What is clear, despite the miasma of lies and disinformation which are our daily diet in the bourgeois press, is that certain aspects of the British/Orange collusion in the murder of innocent catholics, faced with the scrutiny of Stevens and a media feeding frenzy, have begun to spin wildly out of control.

Their only answer, like that of Dr Göbbels himself, is to use their channels to tell an even bigger lie. Take those intrepid reporters from The Times, David Lister and Ian Cobain (you need two journalists for a story this big).

On Tuesday May 13, when our heroes told us that ‘Stakeknife’ was “under guard” at a former air base in the “home counties” - Chicksands in Bedfordshire, reputedly the home of a spiffing outfit called the Defence and Intelligence Security Centre - they were obviously sincere and well informed. How else could they have got the inside knowledge that Mr Scappaticci would be housed in an obscure 12th century priory, “said to be haunted by nine ghosts, including a suicidal baronet and a woman who was forced to witness her lover’s execution before being sealed alive in a wall”. This is The Times, for christ’s sake, the supposed newspaper of record.
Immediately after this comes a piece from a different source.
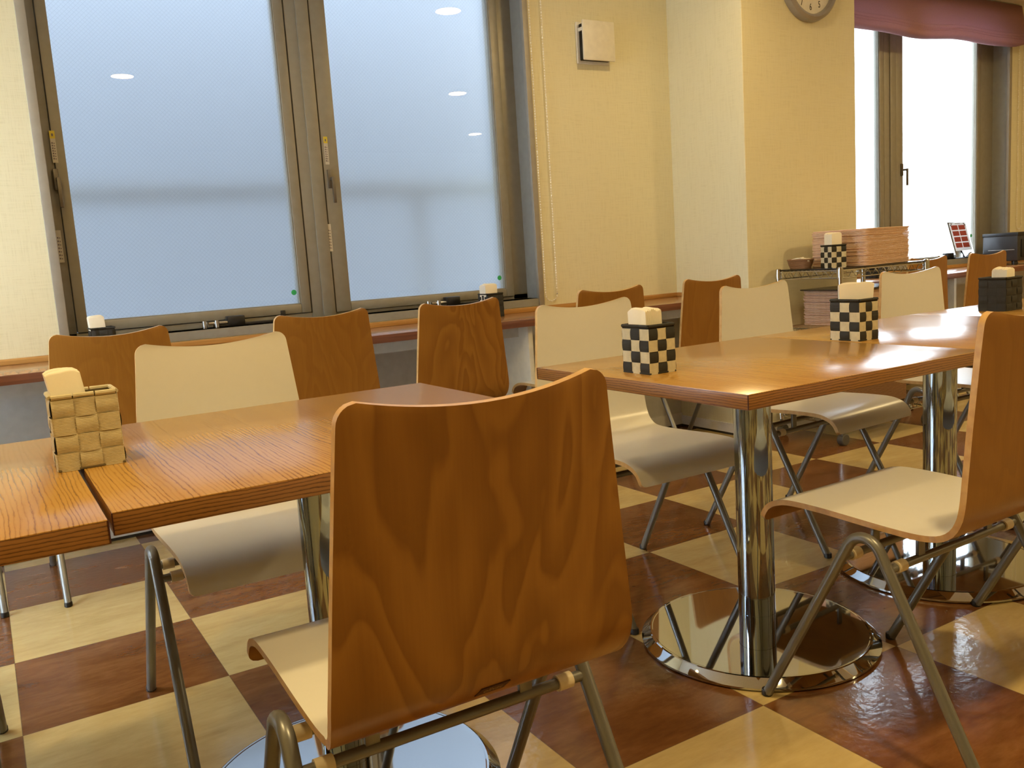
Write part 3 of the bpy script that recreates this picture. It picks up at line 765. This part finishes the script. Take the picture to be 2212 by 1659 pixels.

So let us record what the paper had to say a mere couple of days later. Far from being incarcerated in his medieval priory, with or without its attendant ghosts, ‘Stakeknife’ had, as Lister and Cobain put it, “popped up” in Belfast, and had obviously never left the Six Counties. Messrs Lister and Cobain now graciously appended the term “alleged” to Scappaticci’s title as “Britain’s most important agent inside the IRA”, and told us how he had “emerged from hiding”. One minute “in custody”, the next minute “in hiding” - so much for such pathetic journalistic prostitutes, who will act as the conscious or (to be very charitable, unconscious) tools of the secret services, basically being shafted and writing anything for money. What does it matter to them? Nothing.

But it matters a great deal to the real Freddie Scappaticci, the bricklayer from Andersonstown. For him it is literally a matter of life or death. On May 14, there he was, this notorious “British spy”, having “popped up” in Belfast, sitting next to his solicitor Michael Flanagan in a less than baronial office on the Falls Road, literally a gunshot away from scores of republicans. Did he have a death wish? No, he just wanted to tell the truth. Was he ever a member of the IRA? Yes: “I was involved in the republican movement 13 years ago, but I have had no involvement this 13 years ... I am not guilty of any of these allegations. I have not left Northern Ireland since I was challenged by reporters on Saturday night [May 10]. Nobody has had the decency to ask me if any of these allegations were true and why the police did not want to question me” (The Times May 15).

Freddie had not run away from his home and family; though he had been forced to seek a safe hiding place away from the media frenzy, he was still in touch with the ones he loved. Does this betoken a ‘traitor’?

And then there is his reference to ‘decency’. The very naivety of this concept in relation to the Six Counties and all that catholics have gone through in the last three and more decades tells us a lot about Freddie and whether he was or was not a leading figure in the Provisional Irish Republican Army.

Provo? Yes, and by his own admission - something to be proud about and tell your grandchildren. Tout? If he had been, he would already be sitting comfortably in a bijou detached house somewhere in Surrey, not giving press interviews down the Falls. If he does eventually end up with a bullet, it will not be courtesy of the Provisional Army Council, but thanks to some jerk who reads the papers and believes what he reads.

Back in the real world, as our readers will certainly have noticed, prime minister Blair decided to ‘postpone’ elections to the Northern Ireland assembly. The Ulster Unionist Party and Social Democratic and Labour Party, representing ‘moderate’ loyalist and nationalist support for the peace process, must be saved at all costs. Now, as always in Ireland, the interests of British imperialism must be pursued, however ruthlessly, to their logical conclusion.